Task data:

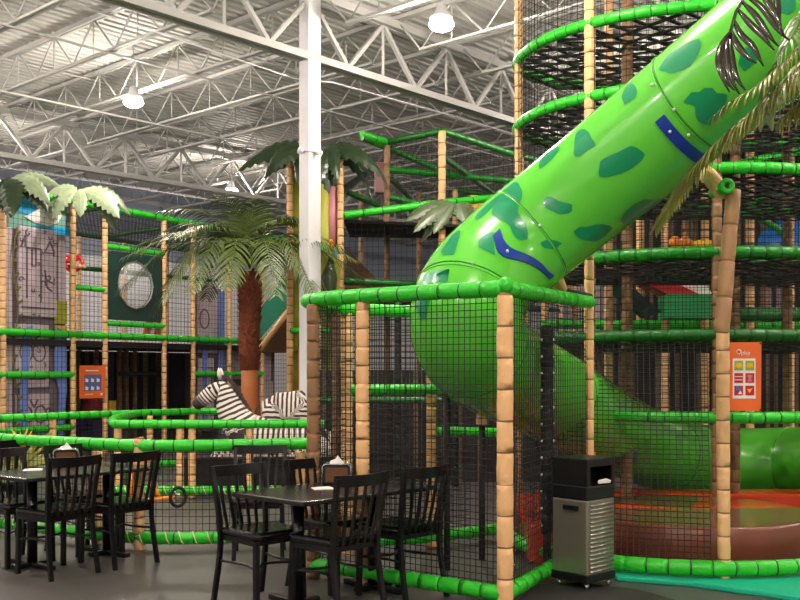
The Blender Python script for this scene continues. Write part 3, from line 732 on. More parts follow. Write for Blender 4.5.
fence('farthest green-railed fence, between the stone mural and the lying zebra', [G(-40, 12.9), G(0, 13.1), G(100, 14.2), G(205, 15.3), G(232, 14.9), G(258, 14.6)], [(G(53, 13.7), .83), (G(150, 14.7), .83), (G(-10, 13.0), .83), (G(192, 15.2), .83)])
mb = MB(); mb.bar(G(184, 12.0, .24), G(310, 12.1, .24), .12, .43); tag(mb.build('pen_wall', 'dark', None, .02), 'low black padded wall of the zebra pen, behind the green fence', 'low wall')
# rocks
for k in range(12):
    px = 222+k*8.6; Y = 12.32+.1*((k*7) % 3); r = .085+.03*((k*5) % 3)/2
    mb = MB(); mb.ball((0, 0, 0), r, 10, sc=(1.15, .8, .85))
    vs = []
    for v in mb.v: d = 1+.22*mnoise.noise(V(v)*9+V((k*3, 0, 0))); vs.append((v[0]*d, v[1]*d, v[2]*d))
    mb.v = vs; o = mb.build('rock', 'rock'); o.location = G(px, Y, .36+.01*(k % 2))
    tag(o, 'grey rock in the row along the top of the black pen wall below the zebra', 'rock', 'rocks below the lying zebra')
mb = MB(); mb.bar(G(205, 12.45, .15), G(330, 12.5, .15), .5, .26); tag(mb.build('rock_bed', 'stone_d'), 'raised stone bed carrying the rocks and the lying zebra', 'planter')
# scooter
t = thing('toy_scooter', 'small orange toy scooter lying behind the low fence, left part hidden by a chair', 'scooter', G(155, 10.6))
mb = MB(); mb.tube([PZ(176, 497, 10.6), PZ(150, 500, 10.7), PZ(128, 504, 10.9)], .022, 8); mb.tube([PZ(160, 497, 10.65), PZ(155, 489, 10.7), PZ(149, 482, 10.75)], [.012, .03, .022], 8); mb.build('frame', 'orange_p', t)
mb = MB(); c = PZ(178, 497, 10.55)
mb.tube([c+V((.085*math.cos(a)*.8, .085*math.cos(a)*.6, .098*math.sin(a))) for a in np.linspace(0, 2*PI, 25)[:-1]], .018, 8, closed=True); wh = mb.build('wheel', 'rubber', t)
mb = MB(); mb.ball(c, .05, 10, sc=(.8, .5, 1)); mb.build('wheel_hub', 'steel', wh)
mb = MB(); mb.tube([PZ(131, 500, 10.85), PZ(133, 470, 10.8)], .018, 8); mb.tube([PZ(125, 471, 10.9), PZ(140, 470, 10.8)], .012, 8); mb.build('handlebar', 'orange_p', t)
mb = MB(); c = PZ(127, 501, 11.0); mb.tube([c+V((.07*math.cos(a), 0, .075*math.sin(a)-.03)) for a in np.linspace(0, 2*PI, 21)[:-1]], .016, 8, closed=True); mb.build('wheel', 'rubber', t)

# ---------------------------------------------------------------- leaves and palms
def leaf(mb, base, d, L, W, droop=.5, notch=0, mi=0, up=V((0, -.8, .6))):
    """broad leaf: arched midrib, folded blade, optionally torn edge"""
    notch = max(notch, .3) if W > .05 else 0; base = V(base); d = V(d).normalized(); side = d.cross(up)
    if side.length < .1: side = V((1, 0, 0))
    side.normalize(); n = 16; vs = []; p = base.copy(); dr = d.copy()
    for i in range(n+1):
        u = i/n; w = W*math.sin(PI*min(1, u*.93+.07))**.7*(1-.25*u)
        if notch and i % 2 == 1: w *= 1-notch
        nrm = side.cross(dr).normalized()
        for k, q in ((-1, -.22), (-.5, -.06), (0, 0), (.5, -.06), (1, -.22)): vs.append(p+side*(k*w)+nrm*(q*w))
        p = p+dr*(L/n); dr = (dr+V((0, 0, -droop/n*1.6))).normalized()
    fs = [(i*5+k, i*5+k+1, i*5+6+k, i*5+5+k) for i in range(n) for k in range(4)]
    mb.add(vs, fs, mi, False)
def frond(mb, P, ll, wl, n=34, droop=.35, mi=0, spread=1.0, taper=True):
    """pinnate frond along the rachis P: pairs of folded, drooping leaflets"""
    Pp = smooth_path(P, .08); Q = resample(Pp, n); mb.tube(Q, [.014*(1-.75*i/(n-1)) for i in range(n)], 6, mi)
    for i in range(3, n):
        u = i/(n-1); t_ = (Q[min(i+1, n-1)]-Q[i-1]).normalized(); sd = t_.cross(V((0, 0, 1)))
        if sd.length < .15: sd = V((1, 0, 0))
        sd.normalize(); L = ll*(math.sin(PI*min(1, .15+u*.8))**.6 if taper else 1)*random.uniform(.8, 1.12)
        for s in (-1, 1):
            d = (sd*s*spread+t_*.75+V((0, 0, random.uniform(-.1, .25)))).normalized(); p = Q[i].copy(); k = 5; wv = wl*random.uniform(.8, 1.1)
            vs = []; cr = d.cross(t_).normalized(); wd = (t_-d*t_.dot(d)).normalized()
            for j in range(k+1):
                q = j/k; w_ = wv*(1-q**2)*(.5+q) if j < k else .001
                vs += [p-wd*w_+V((0, 0, -.3*w_)), p, p+wd*w_+V((0, 0, -.3*w_))]
                p = p+d*(L/k); d = (d+V((0, 0, -droop/k*2))).normalized()
            mb.add(vs, [(j*3+a, j*3+a+1, j*3+4+a, j*3+3+a) for j in range(k) for a in (0, 1)], mi, True)
# main palm
pc = G(250, 14.5); zc = 2.98
t = thing('artificial_palm_tree', 'artificial palm tree with drooping feathery crown and hairy brown trunk, behind the zebras', 'palm tree', pc)
mb = MB(); mb.tube([pc+V((.09, 0, 0)), pc+V((.04, 0, .6)), pc+V((0, 0, 1.15)), pc+V((-.01, 0, 1.6))], [.17, .145, .125, .12], 18); mb.build('lower_trunk', 'trunk_s', t)
mb = MB(); mb.tube([pc+V((-.01, 0, 1.5)), pc+V((-.02, 0, 1.9)), pc+V((0, 0, 2.4)), pc+V((0, 0, 2.75)), pc+V((0, 0, zc-.05))], [.13, .15, .16, .18, .12], 18)
for i in range(420):
    a = random.uniform(0, 2*PI); z = random.uniform(1.5, 2.95); r = .135+.03*(z-1.5)
    p = pc+V((r*math.cos(a), r*math.sin(a), z)); o = V((math.cos(a), math.sin(a), 0)); sd = V((-o.y, o.x, 0))*.022
    mb.add([p-sd, p+sd, p+o*.05+V((0, 0, .075))], [(0, 1, 2)])
mb.build('hairy_trunk', 'trunk_h', t)
random.seed(3)
ends = [(-1.65, -.1, -.3), (-1.45, -.6, .12), (-1.2, .5, .62), (-1.05, -.3, .78), (-.75, -.9, .35), (-.55, .9, .75), (-.35, -.5, .95), (.0, .7, .98), (.2, -.6, .9), (.55, .5, .75), (.85, -.4, .6), (1.15, .2, .35), (1.35, -.5, .1), (1.5, .5, -.15),
        (-1.3, .3, -.55), (-.95, -.7, -.45), (-.55, -1.0, -.35), (-.1, -1.1, -.3), (.45, -1.0, -.4), (.9, -.7, -.45), (1.1, .0, -.55), (-.7, .8, -.3), (.5, .9, -.2), (-1.55, .2, .35)]
for (x, y, z) in ends:
    e = V((x*1.14, y*1.1, z*1.05-.05)); h = V((x, y, 0)); mid = h*.5+V((0, 0, max(.3, z*.6+.32))); tip = e
    mb = MB(); frond(mb, [pc+V((0, 0, zc)), pc+V((0, 0, zc))+mid*.55+V((0, 0, .1)), pc+V((0, 0, zc))+mid+h*.18, pc+V((0, 0, zc))+tip], .44, .016, 40, .5)
    mb.build('frond', 'frond', t)
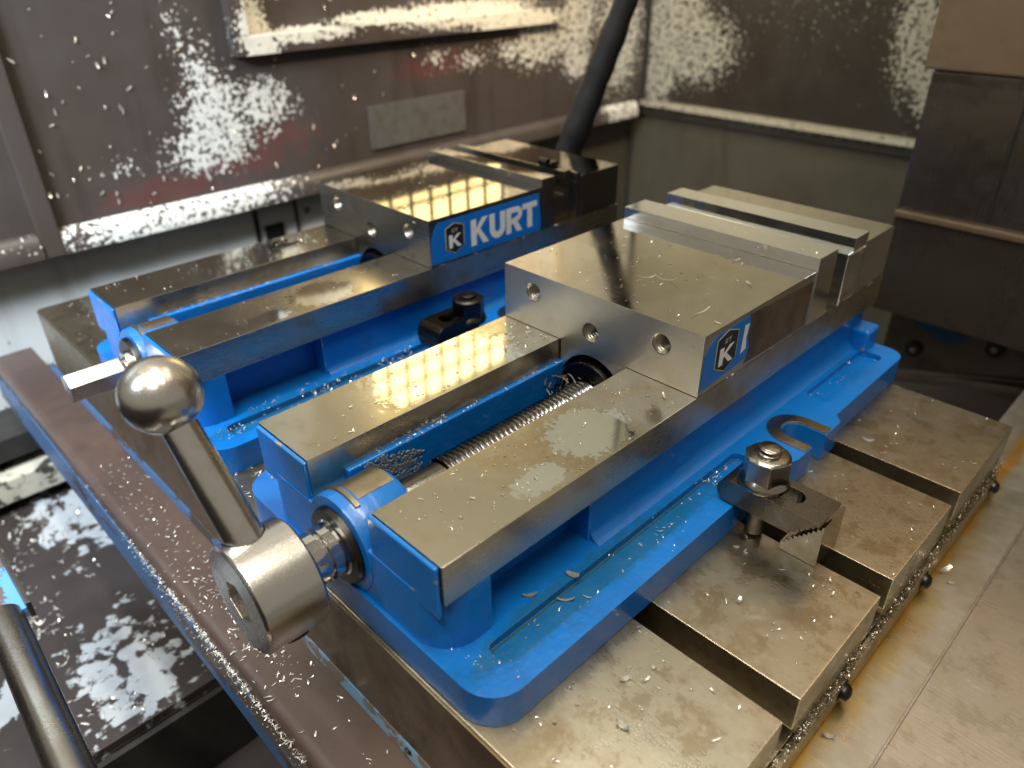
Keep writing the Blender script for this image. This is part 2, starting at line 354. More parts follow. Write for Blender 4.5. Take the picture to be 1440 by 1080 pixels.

Instructions to follow:
Copy every line from the records above that contains the word "Blender".

Solution for this task:
The Blender Python script for this scene continues. Write part 3, from line 732 on. More parts follow. Write for Blender 4.5.
Keep writing the Blender script for this image. This is part 2, starting at line 354. More parts follow. Write for Blender 4.5. Take the picture to be 1440 by 1080 pixels.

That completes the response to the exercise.